Like many Russian banks, Otkritie had difficulties operating its mobile applications, but we coped by finding the alternatives. The bank also developed a more customized approach to its diverse topical issues. I don’t think our workflows experienced any fundamental change, but it’s been an interesting experience.

What are the responsibilities of a bank’s managing director?

I am in the strategy department. My role involves managing projects and their teams. When you switch from technology to management, you become your own boss in deciding on tasks to pursue. You come up with a plan, present it to the team and delegate implementation, overseeing the progress.

In my line of work, soft skills are more important than hard skills – even though these are the hard skills that are key to inner workings of the finance system. My path to growth has been smooth enough and fast, but it came with increased organizational workload. I interact more with other departments and within the team. And I now communicate more often with top management. This is a whole new level of responsibility and I like it because I’ve always been attracted to ambitious tasks.

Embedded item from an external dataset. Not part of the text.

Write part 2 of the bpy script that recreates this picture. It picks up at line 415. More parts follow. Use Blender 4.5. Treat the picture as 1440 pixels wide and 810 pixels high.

Have you ever considered doing an MBA? It might be an asset to someone in your role.

Doing an MBA is, indeed, a useful experience for any manager because it gives more global understanding and fosters new connections. It isn’t my plan for next year, but it is in my plans and I have started inquiring about worthy programmes.

Your international degree, how useful has it proved within the Russian banking system?

Firstly, my degree has been useful in that I’m fluent with the English economic terms and concepts. Even at this point in time, there is a strong need for the Russian banking sector to continue to communicate globally. Secondly, my degree has given me sufficient flexibility in work and further education. As someone with expert knowledge of financial industry, its local features, products and approaches, I have nearly limitless options. HSE has given me much more than I actually need at the moment as a specialist. I have great confidence that I can grow and develop in whatever segment I choose.